Subject: Re: Multivalue tail recursion?
From: (Rob Warnock)
Date: Tue, 11 Sep 2007 04:02:36 -0500
Newsgroups: comp.lang.lisp
Message-ID: <>
David Trudgett  <> wrote:
| There is nothing elegant about using recursion to do non-recursive
| tasks, when there are better tools to hand. Minimalism as per the
| Scheme credo is not the only kind of elegance, although Scheme is
| really quite neat in its own way. For instance, it's cool to be able
| to write stuff like:
|     ((generate-operation x y z) arg1 arg2 arg3 arg4) 

You can do that in CL too with only one more token:

      (funcall (generate-operation x y z) arg1 arg2 arg3 arg4) 

To me the elegance of that is in the dynamically-generated closure,
*not* in being able to write function calls in the Scheme way per se.

| ...although I am not sure of the extent of the practical advantage
| to being able to write things like that.

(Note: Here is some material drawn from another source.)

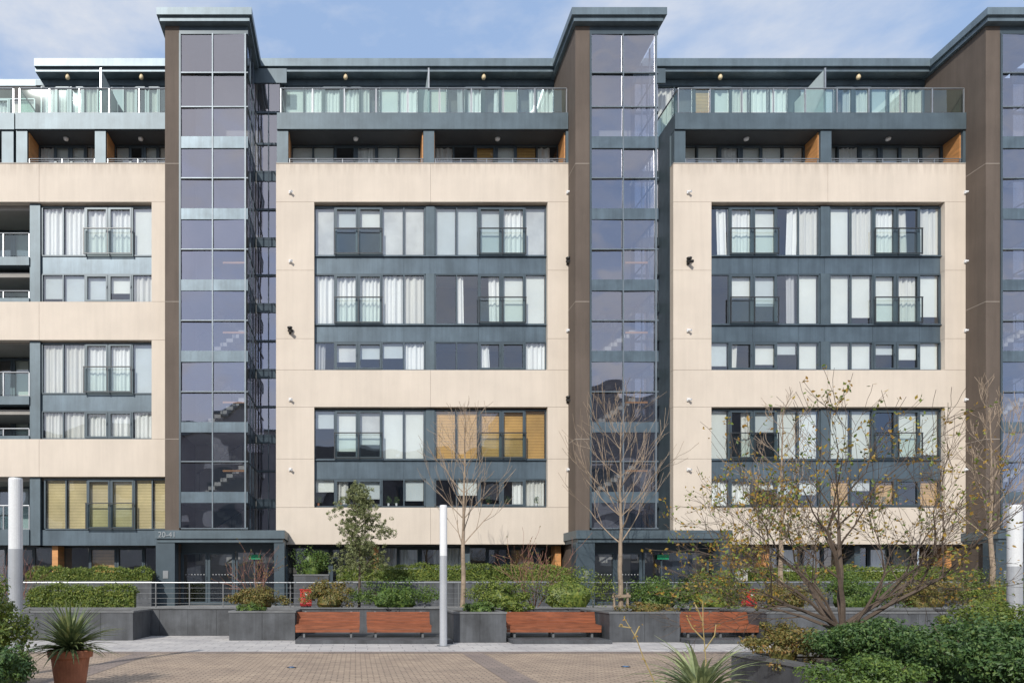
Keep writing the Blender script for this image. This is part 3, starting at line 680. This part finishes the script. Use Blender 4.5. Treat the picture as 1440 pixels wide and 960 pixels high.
# ------------------------------------------------------------------ trees
def grow(m,p,d,L,r,depth,tips,wig=.18,up=.12,kids=3,spread=.7,k=5,rmin=.005):
    seg=4; pts=[p]
    for i in range(seg):
        d=(d+rv()*wig+Vector((0,0,up))).normalized(); q=p+d*(L/seg); r2=max(rmin,r*(1-.16))
        m.tube(p,q,r,r2,k,False); p=q; r=r2; pts.append((p.copy(),d.copy()))
        if depth>0 and i>=1:
            for c in range(1 if i<seg-1 else kids-1):
                s=d.orthogonal().normalized(); a=R.uniform(0,6.28); s=(s*math.cos(a)+d.cross(s)*math.sin(a))
                nd=(d+s*spread*R.uniform(.7,1.3)).normalized(); grow(m,p,nd,L*R.uniform(.55,.78),max(rmin,r*.62),depth-1,tips,wig,up,kids,spread,max(3,k-1),rmin)
    tips.append((p,d))
    if depth<=1: tips+= [t for t in pts[2:]]
def bare_tree(px,Y,zb,pyt,label,spreadpx,mat='bark',lean=0,nb=20,name='bare_tree'):
    x=X(px,Y); zt=Z(pyt,Y); H=zt-zb; r=thing(name,(x,Y,zb),label,'tree')
    m=MB(); p=Vector((x,Y,zb-.05)); rad=.085; seg=14; pts=[]
    for i in range(seg):
        q=p+Vector((R.uniform(-.03,.03)+lean*H/seg,R.uniform(-.03,.03),(H*.86+.05)/seg)); r2=rad*.87 if i>3 else rad*.95
        m.tube(p,q,rad,r2,8,False); p=q; rad=r2; pts.append((p.copy(),rad))
    m.build('trunk',mat,r)
    b=MB(); tips=[]; W=spreadpx*Y/1000/2
    for i in range(nb):
        t=.32+.66*i/nb; j=min(seg-1,int(t*seg)); q,rr=pts[j]; a=i*2.4+R.uniform(-.4,.4)
        el=R.uniform(.55,1.0)+(.3 if t>.8 else 0); d=Vector((math.cos(a),math.sin(a),el*1.1)).normalized()
        L=W*(1.25-.65*abs(t-.45)/.5)*R.uniform(.7,1.1)
        grow(b,q,d,L*.8,min(rr*.5,.028),2,tips,.14,.12,2,.5,4,.006)
    b.build('crown',mat,r)
    return r
bare_tree(650,23.3,.82,560,'slender bare tree with pale bark in front of the middle block',135)
bare_tree(873,23.3,.82,552,'bare tree with pale bark and wooden stake in front of the middle tower',150,nb=24)
bare_tree(1098,23.3,.82,540,'thin bare tree behind the left side of the autumn tree',110,nb=16)
bare_tree(1396,22.9,.82,530,'bare tree with pale bark near the right edge',130,nb=20)
st=thing('tree_stake',(X(873,23.1),23.1,.82),'short wooden stake frame around the bare tree by the middle tower','stake')
for dx in (-.22,.22): MB().box(X(873,23.1)+dx-.03,X(873,23.1)+dx+.03,23.08,23.14,.8,1.35).build('post','bark',st)
MB().box(X(873,23.1)-.3,X(873,23.1)+.3,23.05,23.078,1.2,1.29).build('rail','bark',st)
# evergreen
x=X(505,23.4); r=thing('evergreen_tree',(x,23.4,.82),'small leafy olive green tree left of the first bare tree','tree')
MB().tube((x,23.4,.78),(x+.03,23.4,2.6),.05,.035,8).build('trunk','bark2',r)
m=MB()
for i in range(130):
    t=(i+R.random())/130; zz=1.95+t*2.7; w=.66+.30*math.sin(t*math.pi) if t<.6 else .94*((1-t)/.4)**.7+.06
    a=R.uniform(0,6.28); q=R.uniform(.15,1)*w; c=(x+math.cos(a)*q,23.4+math.sin(a)*q*.8,zz+R.uniform(-.1,.1))
    blob_leaves(m,c,(.25,.25,.23),170,.036,.38,6,.9)
m.build('crown','leaf_olive',r)
m=MB()
for i in range(18):
    a=R.uniform(0,6.28); m.tube((x,23.4,1.9+i*.12),(x+math.cos(a)*.55,23.4+math.sin(a)*.5,2.4+i*.12),.018,.006,4)
m.build('limb','bark2',r)
def twiggy(px,Y,zb,pyt,w,label,mat='redtwig',n=12,leaves=None):
    x=X(px,Y); H=Z(pyt,Y)-zb; r=thing('twiggy_shrub',(x,Y,zb),label,'shrub'); m=MB(); tips=[]
    for i in range(n):
        a=R.uniform(0,6.28); d=Vector((math.cos(a)*w,math.sin(a)*w,1)).normalized()
        grow(m,Vector((x+math.cos(a)*.05,Y+math.sin(a)*.05,zb-.04)),d,H*.62*R.uniform(.7,1),.014,2,tips,.18,.05,2,.6,4,.005)
    m.build('stem',mat,r)
    if leaves:
        q=MB()
        for p,d in tips:
            if R.random()<.5: leaf(q,p,rv(),.035,.5)
        q.build('foliage',leaves,r)
twiggy(364,23.0,.82,775,.45,'leafless reddish twiggy shrub in front of the numbered entrance',n=8,leaves='leaf_rust')
twiggy(752,23.6,.82,755,.7,'leafless reddish twiggy shrub behind the long bench',n=11,leaves='leaf_rust')
twiggy(20,23.5,.82,770,.7,'leafless twiggy shrub behind the left lamp column',n=9)
# autumn tree
Y=11.2; x=X(1190,Y); r=thing('autumn_tree',(x,Y,.40),'spreading autumn tree with sparse yellow leaves in the right foreground planter','tree')
m=MB(); tips=[]
base=Vector((x,Y,.36)); top=Vector((x-.06,Y,1.0)); m.tube(base,top,.10,.075,9,False)
m.build('trunk','bark2',r)
m=MB()
for (dx,dy,dz,L,rr) in ((-1.5,-.2,.95,1.75,.040),(-1.4,.3,.8,1.6,.035),(-1.0,.4,1.3,1.9,.040),(-.35,-.3,1.5,2.0,.045),(.25,.2,1.6,2.0,.05),(.9,-.2,1.2,2.0,.045),(1.5,.1,.9,2.0,.040),(1.3,.6,.65,1.8,.032),(-1.3,.6,.7,1.5,.032),(.3,-.9,1.1,1.4,.032),(-.2,.9,1.1,1.8,.032),(-.7,-.4,1.1,1.6,.03)):
    grow(m,top-Vector((0,0,R.uniform(0,.25))),Vector((dx,dy,dz)).normalized(),L*.80,rr,3,tips,.20,.03,4,.66,5,.0032)
m.build('limb','bark2',r)
q=MB(); q2=MB()
for p,d in tips:
    left=(p.x<x+.3)
    if p.z<1.25: continue
    if R.random()<(.36 if left else .24):
        for k in range(R.randint(1,3)):
            leaf(q if R.random()<.6 else q2,p+rv()*.06,rv(),R.uniform(.022,.042),.55)
q.build('crown','leaf_yellow',r); q2.build('crown','leaf_hedge',r)
# blade plants
def blades(m,c,n,L,w,droop=.6,elmin=.25):
    for i in range(n):
        a=R.uniform(0,6.28); el=R.uniform(elmin,1.45); l=L*R.uniform(.6,1.05); ww=w*R.uniform(.7,1.2)
        h=Vector((math.cos(a),math.sin(a),0)); side=Vector((-math.sin(a),math.cos(a),0)); p=Vector(c); e=el; seg=6; prev=None
        for k in range(seg+1):
            t=k/seg; wd=ww*(.55+.9*t if t<.4 else (1-t)*1.52)+.0015
            A=p-side*wd+Vector((0,0,wd*.4)); B=p; C=p+side*wd+Vector((0,0,wd*.4))
            if prev: m.quad(prev[0],prev[1],B,A); m.quad(prev[1],prev[2],C,B)
            prev=(A,B,C); p=p+(h*math.cos(e)+Vector((0,0,math.sin(e))))*(l/seg); e-=droop/seg*(1.6-el*.6)
Y=11.0; x=X(99,Y); r=thing('terracotta_pot',(x,Y,0),'large terracotta pot standing on the paving at the left','pot')
MB().lathe(x,Y,[(.20,0),(.225,.04),(.28,.46),(.29,.48),(.325,.49),(.335,.58),(.32,.60),(.29,.595),(.28,.52)],32).build('body','terra',r,smooth=False)
MB().lathe(x,Y,[(.27,.51),(.27,.525)],24).build('soil','soil',r)
r=thing('spiky_plant',(x,Y,.5),'spiky long bladed plant growing in the terracotta pot','plant')
m=MB(); blades(m,(x,Y,.56),230,.92,.027,.75,.2); m.build('foliage','blade',r)
Y=6.8; x=X(985,Y); r=thing('spiky_plant',(x,Y,.37),'pale spiky bladed plant cut off by the bottom edge','plant')
m=MB(); blades(m,(x,Y,.42),150,.86,.030,1.5,.2); m.build('foliage','paleblade',r)
def sapling(px,Y,zb,pts_px,label):
    r=thing('sapling',(X(px,Y),Y,zb),label,'sapling'); m=MB()
    for path in pts_px:
        P3=[Vector((X(a,Y),Y+R.uniform(-.03,.03),Z(b,Y))) for a,b in path]
        for i in range(len(P3)-1): m.tube(P3[i],P3[i+1],.0065-.001*i,.0055-.001*i,5,False)
    m.build('stem','yelstem',r)
    q=MB()
    for path in pts_px:
        for a,b in path[1:]:
            for k in range(3): leaf(q,Vector((X(a+R.uniform(-3,3),Y),Y+R.uniform(-.03,.03),Z(b+R.uniform(-3,3),Y))),rv(),.015,.5)
    q.build('foliage','leaf_yellow',r)
sapling(990,7.0,.37,[[(988,985),(992,930),(988,880),(990,845)],[(990,900),(975,882),(968,868)],[(990,915),(1004,893),(1009,878)],[(989,872),(980,855),(978,848)]],'thin yellow stemmed sapling rising in front of the rightmost bench')
sapling(885,6.6,.37,[[(935,990),(905,925),(893,895),(878,868)],[(893,895),(901,880)],[(886,882),(872,880)]],'leaning thin twig in front of the planter between two benches')
# ------------------------------------------------------------------ building opposite (seen only as reflections)
ob=thing('apartment_block',(5,-32,0),'plain grey apartment block across the square, behind the viewpoint','building')
m=MB(); m.box(-45,-6,-44,-32,0,22); m.box(-6.0+.01,20,-44,-33,0,19); m.box(20.01,55,-44,-32,0,24); m.build('wall','grey',ob)
MB().box(-46,-6,-45,-31.6,22.01,22.6).build('roof','blue',ob)
for i in range(12):
    for j in range(5): MB().box(-42+i*8,-37+i*8,-31.99,-31.9,1.5+j*3.2,3.6+j*3.2).build('window','curtain2' if (i+j)%3 else 'frame',ob)
# ------------------------------------------------------------------ light and sky
EL=math.radians(33); AZ=math.radians(24)
S=Vector((-math.sin(AZ)*math.cos(EL),-math.cos(AZ)*math.cos(EL),math.sin(EL)))
sl=bpy.data.lights.new('sun','SUN'); sl.energy=3.75; sl.angle=math.radians(.5); sl.color=(1,.95,.875)
so=bpy.data.objects.new('sun',sl); col.objects.link(so); so.rotation_euler=(-S).to_track_quat('-Z','Y').to_euler(); so.location=(0,-20,30)
w=bpy.data.worlds.new('World'); scene.world=w; w.use_nodes=True; nt=w.node_tree; nt.nodes.clear()
out=N(nt,'ShaderNodeOutputWorld'); bg=N(nt,'ShaderNodeBackground'); sky=N(nt,'ShaderNodeTexSky',sky_type='NISHITA')
sky.sun_disc=False; sky.sun_elevation=EL; sky.sun_rotation=math.atan2(S.x,S.y); sky.air_density=1; sky.dust_density=1.2; sky.ozone_density=1
tc=N(nt,'ShaderNodeTexCoord'); mp=N(nt,'ShaderNodeMapping'); mp.inputs['Scale'].default_value=(1,1,2.4); nt.links.new(tc.outputs['Generated'],mp.inputs['Vector'])
f=noise(nt,mp.outputs['Vector'],3.0,8,.58)
cc=ramp(nt,f,[(.38,(2.9,4.1,6.3)),(.60,(5.7,5.9,6.3))])
rp=N(nt,'ShaderNodeValToRGB'); rp.color_ramp.elements[0].position=.38; rp.color_ramp.elements[0].color=(.76,.76,.76,1); rp.color_ramp.elements[1].position=.60; rp.color_ramp.elements[1].color=(.95,.95,.95,1)
nt.links.new(f,rp.inputs['Fac'])
mx=N(nt,'ShaderNodeMix',data_type='RGBA'); nt.links.new(rp.outputs[0],mx.inputs[0]); nt.links.new(sky.outputs[0],mx.inputs[6]); nt.links.new(cc,mx.inputs[7])
nt.links.new(mx.outputs[2],bg.inputs['Color']); bg.inputs['Strength'].default_value=.138
nt.links.new(bg.outputs[0],out.inputs[0])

Any number of cases where GENERATE-OPERATION might do some sort
of expensive pre-computation, the results of which are then cached
in the returned closure for use multiple times, e.g.:

    (mapcar (generate-operation x y z) sequence1 sequence2 sequence3)

    (remove-if-not (generate-operation x y z) sequence)

And the classic case: GENERATE-OPERATION compiles a pattern
specified at runtime into an optimized match routine, which is
then used many times when scanning the lines of a large file, e.g.,
<> followed by using the
result in a loop with <>, or the like.